A romantic relationship may feel like a thing, and it can be tempting to think it's set-it-and-forget-it, that somehow it can reach a state of being exactly what it is now forever without modification. This is not the case. If you don't believe me, try it and you'll see how quickly stagnation will propel something to give.
So to with almost any task: you can make something fixed, unchanging, like:
- a meal worth of food,
- a presentation in an office,
- or a movie.
Once these things are made, once they cross the threshold of complete (a threshold likely placed where people find convenient or useful) they aren't the same as they were. Once
- the food is prepared to eat,
- the presentation ends,
- the movie is ready to distribute
it is different and we judge it differently; we use things and see them differently once they've "done," but they all still change. The
- food spoils or is eaten and integrated into us,
- the presentation either succeeds or fails to have the desired effect (or at least becomes less relevant as time passes),
- and the movie gets distributed or not
If a movie does get distributed, it either succeeds commercially or not in the various markets/platforms/ways it is released. A distributed movie likely evolves at some point into whether or not it will get sequels, re-releases or re-masterings and even novelizations, theme park rides and other possibilities. If a movie is not distributed relatively quickly, it may molder in a vault (physical or digital) waiting to either be forgotten, or for something outside of it to change, like the cultural currents, a performer's career arc, or something else. Then it is released and follows a new trajectory.
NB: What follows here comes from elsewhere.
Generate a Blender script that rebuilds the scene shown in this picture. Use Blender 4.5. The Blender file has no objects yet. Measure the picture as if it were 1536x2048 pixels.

The point is, even though we think in the moment, we live in the now and think of stuff as fixed. It's very useful to think of them as things, they aren't: everything is changing, always.
(Note: yes, eventually the universe may even change its innate tendency toward change by going through a heat death, heat a proxy for movement/change here. This heat death sounds grim but is really just change itself changing into something else sort of [I'm wildly oversimplifying the current thinking on the cosmology of the universe which is a bit beyond what I want to focus on today]).
What does this mean for us as actors? What does this possibly too abstract and maybe rambling mean for us? Our roles, our work and our whole careers are not things, they are a process, or a bunch of processes; we are on a journey. We are following a path. Our path as actors, our character's journeys are not a thing while we are on them. Only looking back will we be able to sum them up in any way. We make sense and tell ourselves a story of what happened once it has happened, once it is "done." It might be cliché, but all we do as actors is more a path than a place.
Tempting to simply end this post with the glib "life is a journey not a destination," but there are two problems with that. One: it is boring, which is usually not a great choice for an actor. Two: it is passive. We are not simply along for a ride. We are actors. We act. Our very job title is entirely focused on us doing stuff, taking action. Whether or not the universe cooperates and complies with our desires, or gratifies our intentions with our chosen outcome, our task is about acting. Whether or not we get what we want after we do what we do, is not our responsibility.
You could think of it as above our pay grade as humans to decide entirely the outcome of anything. Results are not our problem. Results are more like things. The path leads to the results, the story leads to its end, and the journey, the process is our world. It's our focus, and where our roles, careers and lives actually happen.
We don't watch a film for just the last two seconds and the credits; when we focus on our process, or role in things, then we can make a difference. It is as I have said before: it is not our job to book, it is our job to do what we do. Focus on your process. Focus on what you can do.